TOKYO Advances in the ability to grow quality epitaxial layers on mismatched substrates has brought device researchers close to building a blue vertical cavity surface-emitting laser (VCSEL) diode.
The advantages of a vertical laser configuration have been amply demonstrated as longer wavelength VCSELs enter the commercial mainstream. By operating at much shorter wavelengths, blue versions of the device could increase data densities on networks and in other specific applications such as optical disks.
A joint research project among three universities the University of Tokyo, Germany's University of W¼rzburg and Italy's University of Lecce recently achieved blue laser emission at the 399-nm wavelength in a vertical cavity structure fabricated in the gallium nitride system. The lab demonstration, reported recently in the journal Science, used optical stimulation, rather than an electronic contact, to achieve short-wavelength laser emission.
While optical pumping represents a shortcut to getting photons into the cavity to verify laser operation, in principle the same effect could be achieved with electronic input, forming a true laser diode.
Critical factor
The critical factor for higher wavelength operation in a vertical laser cavity is the proportion of aluminum in gallium-aluminum-nitride layers. More aluminum is required to achieve good reflectivity at higher wavelengths, but the aluminum creates problems by widening the lattice mismatch with other compounds such as gallium-nitride. In addition, aluminum increases the thermal coefficient of expansion of the layers in which it occurs, leading to temperature-generated defects.
The experimental device was structured as an active region built from layers of aluminum-gallium-nitride that alternated with different proportions of the constituents, surrounded by two multiple layer Bragg reflectors. The reflectors had very high reflectivity 98 percent for the bottom reflector and 99.5 percent for the top reflector.
Starting with a sapphire substrate, the researchers first deposited a gallium nitride buffer layer and then proceeded to build up the various reflecting and active multiple-quantum-well layers. Finally, an array of 18-micron-diameter islands, spaced 22 microns apart, were etched out of the multilayer system. The individual dots were illuminated with a helium-cadmium laser emitting at a 325-nm wavelength. The optical response of the island was recorded through the back of the substrate.

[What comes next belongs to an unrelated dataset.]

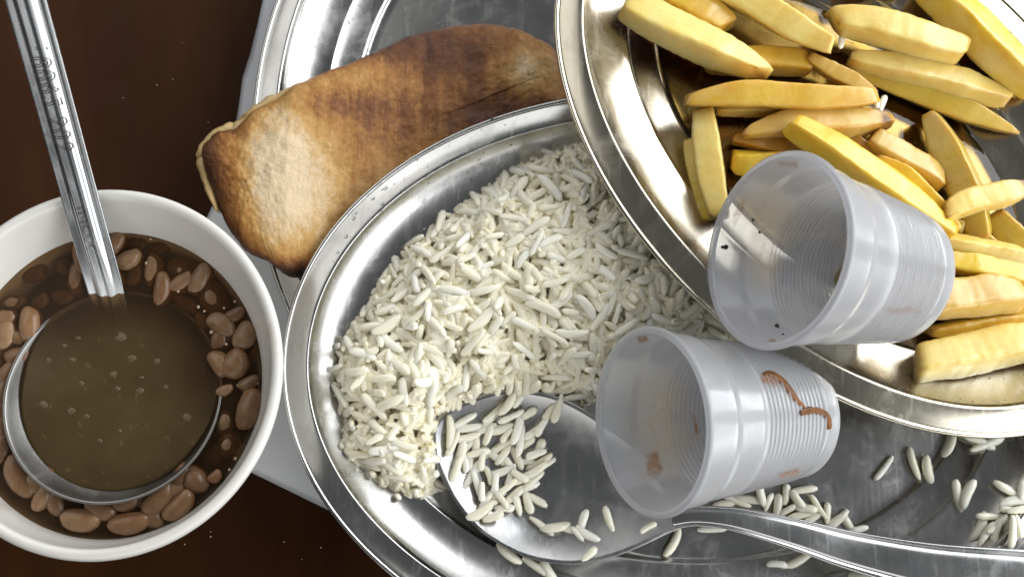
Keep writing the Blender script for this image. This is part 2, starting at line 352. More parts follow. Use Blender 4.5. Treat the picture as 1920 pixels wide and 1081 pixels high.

The researchers were looking for spectral narrowing in the output from the system. Ideal laser light consists entirely of photons of a single wavelength, so its spectrum would be a single vertical line.
Since real-world systems always depart from the ideal model, the spectral shape of laser light comes in the form of a very narrow peak; therefore, research demonstrations of laser activity look for a very narrow output of wavelengths. In this experiment, the situation was complicated by the ability of other optical phenomena to produce narrow-peak wavelength emission. Therefore, careful measurements were required to distinguish that behavior from true laser action. They found a spread of output wavelengths less than 0.1 nm, which was the resolution limit of their measuring system.